Ce bouleversement incite aujourd’hui l’Institut pour l’étude de la guerre (ISW, basé à Londres) à écrire : « La contre-offensive au sud-est de Kharkiv met les forces russes en déroute et fait s’effondrer l’axe de Moscou au nord du Donbass. Les forces russes ne procèdent pas à un retrait ordonné, mais fuient précipitamment la zone pour échapper à un encerclement autour d’Izioum. » Quant à un observateur aussi prudent que Michel Goya, militaire français à la retraite, dont le blogue La Voix de l’Épée analyse finement, avec force cartes et références historiques, cette guerre depuis le début, il écrivait hier : « Il ne s’agit plus de repousser une force ennemie, mais bien de pénétrer en son coeur jusqu’à sa structure de commandement et rendre la force incapable d’un combat cohérent. »
Le même répond à Libération, qui lui demande si une reconquête intégrale du territoire devient possible : « On ne peut plus l’exclure.
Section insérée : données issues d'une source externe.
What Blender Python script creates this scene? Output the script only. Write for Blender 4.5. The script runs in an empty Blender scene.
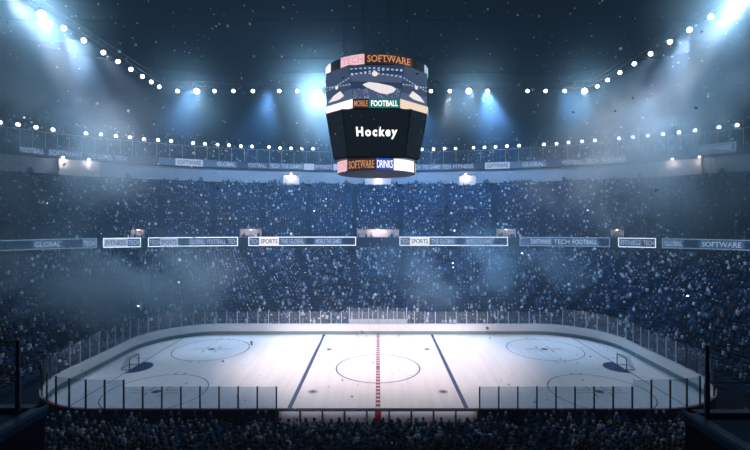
import bpy, bmesh, math, random
import numpy as np
from mathutils import Vector, Matrix

random.seed(7)
rng = np.random.default_rng(7)
sc = bpy.context.scene
COL = sc.collection
PI = math.pi

# ------------------------------------------------------------------ camera
F, CX, HY = 432.0, 378.0, 221.0          # focal length and principal point in pixels of the 750x450 frame
CAM_Y, CAM_Z = -47.5, 16.1
cd = bpy.data.cameras.new('camera')
cam = bpy.data.objects.new('camera', cd)
COL.objects.link(cam)
cam.location = (0, CAM_Y, CAM_Z)
cam.rotation_euler = (PI / 2, 0, 0)
cd.sensor_width = 36
cd.lens = F / 750 * 36
cd.shift_x = -(CX - 375) / 750
cd.shift_y = -(225 - HY) / 750
cd.clip_end = 600
sc.camera = cam


def at(px, py, d):
    return Vector(((px - CX) * d / F, d + CAM_Y, CAM_Z + (HY - py) * d / F))


def proj(x, y, z):
    d = y - CAM_Y
    return CX + x * F / d, HY - (z - CAM_Z) * F / d


# ------------------------------------------------------------------ materials
MATS = {}


def mat(name, col, rough=0.6, metal=0.0, var=0.12, scale=3.0, emit=None, strength=0.0, spec=0.5):
    if name in MATS:
        return MATS[name]
    m = bpy.data.materials.new(name)
    m.use_nodes = True
    nt = m.node_tree
    b = nt.nodes['Principled BSDF']
    b.inputs['Roughness'].default_value = rough
    b.inputs['Metallic'].default_value = metal
    b.inputs['Specular IOR Level'].default_value = spec
    if var > 0:
        tc = nt.nodes.new('ShaderNodeTexCoord')
        nz = nt.nodes.new('ShaderNodeTexNoise')
        nz.inputs['Scale'].default_value = scale
        nz.inputs['Detail'].default_value = 3
        nt.links.new(tc.outputs['Object'], nz.inputs['Vector'])
        rp = nt.nodes.new('ShaderNodeValToRGB')
        rp.color_ramp.elements[0].position = 0.3
        rp.color_ramp.elements[1].position = 0.7
        rp.color_ramp.elements[0].color = tuple(max(0, c * (1 - var)) for c in col) + (1,)
        rp.color_ramp.elements[1].color = tuple(min(1, c * (1 + var)) for c in col) + (1,)
        nt.links.new(nz.outputs['Fac'], rp.inputs['Fac'])
        nt.links.new(rp.outputs['Color'], b.inputs['Base Color'])
    else:
        b.inputs['Base Color'].default_value = tuple(col) + (1,)
    if emit is not None:
        b.inputs['Emission Color'].default_value = tuple(emit) + (1,)
        b.inputs['Emission Strength'].default_value = strength
    MATS[name] = m
    return m


def emat(name, col, strength=1.0):
    return mat(name, (0.02, 0.02, 0.025), 0.4, 0, 0, emit=col, strength=strength)


def ramp_island(name, stops, rough=0.8):
    """cloth or seat material whose colour differs from one loose piece to the next"""
    m = bpy.data.materials.new(name)
    m.use_nodes = True
    nt = m.node_tree
    b = nt.nodes['Principled BSDF']
    b.inputs['Roughness'].default_value = rough
    b.inputs['Specular IOR Level'].default_value = 0.2
    g = nt.nodes.new('ShaderNodeNewGeometry')
    rp = nt.nodes.new('ShaderNodeValToRGB')
    rp.color_ramp.interpolation = 'CONSTANT'
    els = rp.color_ramp.elements
    els[0].position, els[0].color = 0, tuple(stops[0][1]) + (1,)
    els[1].position, els[1].color = stops[1][0], tuple(stops[1][1]) + (1,)
    for p, c in stops[2:]:
        e = els.new(p)
        e.color = tuple(c) + (1,)
    nt.links.new(g.outputs['Random Per Island'], rp.inputs['Fac'])
    nt.links.new(rp.outputs['Color'], b.inputs['Base Color'])
    MATS[name] = m
    return m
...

Si les Ukrainiens continuent à être supérieurs tactiquement et numériquement, on ne voit pas comment les Russes pourraient les empêcher d’avancer, même si cette guerre a connu de nombreux rebondissements.
La plupart des observateurs ont surestimé les capacités des Russes et sous-estimé celles des Ukrainiens. »
Derrière ce revirement époustouflant, il y a bien sûr l’aide militaire occidentale, comparable à ce que fut, en son temps, l’aide soviétique soutenue aux combattants nord-vietnamiens… contre un autre impérialisme.
Mais l’ingrédient essentiel, ce n’est pas cela. C’est la détermination d’un peuple qui refuse les diktats, qu’ils viennent d’un côté (« Négociez ! ») ou de l’autre (« Rends-toi, sous-peuple qui n’existe pas ! »). C’est l’instinct de survie et la disponibilité au combat, massive malgré les souffrances et à cause des souffrances. Alors qu’en face, un reste d’empire qu’on croyait encore bien doté militairement, en manque criant d’effectifs après des pertes immenses, militairement surestimé et incompétent, incapable d’appeler « guerre » une guerre, montre graduellement — mais de plus en plus clairement — à quel point il est nu et vulnérable.